William Tyroler said...

Sumi's decision is here. I concede I know little about the merits of the issue, but I'm troubled by Sumi's glaring failure to discuss justiciability, State ex rel. La Follette v. Stitt, 114, Wis. 2d 358, 338 N.W.2d 684 (1983). Stitt isn't an Open Meetings case, but it does articulate a general principle that "whether internal operating rules or procedural statutes have been complied with by the legislature in the course of its enactments" is off-limits to judicial scrutiny. The violation of a "procedural" requirement in the enactment of a statute thus isn't reviewable, because it's considered to be a nonjuticiable political question, Baines v. NH Senate President, 152 NH 124 (2005), citing Stitt among other authority.
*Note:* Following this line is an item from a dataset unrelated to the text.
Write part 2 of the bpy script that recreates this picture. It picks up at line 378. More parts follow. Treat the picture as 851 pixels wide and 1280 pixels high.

Sumi should have discussed this principle and explained -- if she could -- why it doesn't apply in an Open Meetings context. Maybe it doesn't, but the reason isn't self-evident, at least to me. Sumi's failure to address this problem at all creates a gaping hole in her analysis, and only adds to a perception that her decision is so thin as to be result-oriented. Decisions like this are likely to increase rather than quell cynicism about the nature and function of judicial review.

illusory tenant said...

"The State will take an interlocutory appeal to the Wisconsin Supreme Court next week, and Justices Prosser ... "

"State ex rel. La Follette v. Stitt ... "

Of note: "Amicus Curiae brief was filed by David Prosser, Jr., Appleton."

Anonymous said...

Bill: Justiciability is a judge-made doctrine pursuant to which courts will not second-guess the legislature's determination that it has complied with its own internal procedural rules. It is a rule of comity. The Open Meetings Law expressly states that it applies to the Legislature, and, unlike many statutes addressing government procedure, it provides specifically for judicial remedies for violating its terms. The Legislature has, in other words, said that these rights are justiciable, and they are enforceable even as against the Legislature itself. We want courts to be second-guessing the determinations of various legislative bodies as to whether they've complied with this law. It is not comity to the Legislature to decline to do what it has mandated.

Maybe Shark is right that the Open Meetings law contains an exemption that applies here. But the nonjusticiability doctrine doesn't apply.

William Tyroler said...
This comment has been removed by the author.
William Tyroler said...

"Courts throughout the country have found that whether a legislature has violated the procedures of a state right-to-know law is not justiciable," Hughes v. Sup. Ct., 876 A.2d 736 (N.H. 2005). Anon @ 11:03 doesn't explain why Wisconsin takes a different approach -- nor does Sumi.

Anon doesn't dispute this idea, but says that the Open Meeting law in effect works an exception to nonjusticiability. I gather that Anon thereby refers to sec. 19.97(3). But, among other things, there is sec. 19.87(2), which says that legislative rules trump the Open Meetings law. The matter is simply not as clear-cut as Anon would have it.

Ultimately, though, Anon's point -- defer to an assumed grant of justiciability out of "comity" -- strikes me as self-defeating. That is because comity would also mean deferring to the governmental body's own interpretation of its rules; deference lies at the heart of comity. The legislature's promulgation of a rule -- as appears to be the case -- allowing "special session" meetings such as the challenged one ought, then, to dictate a hands'-off result, whether denominated a matter of comity or non-justiciability.

Sumi, disturbingly I would say, simply assumed that a judge essentially has a right of plenary review. I'm not saying definitively a judge doesn't -- it's well outside my knowledge base -- only that it strikes me as a threshold question that must be addressed. That it wasn't strongly suggests, to me anyway, that the result is highly questionable.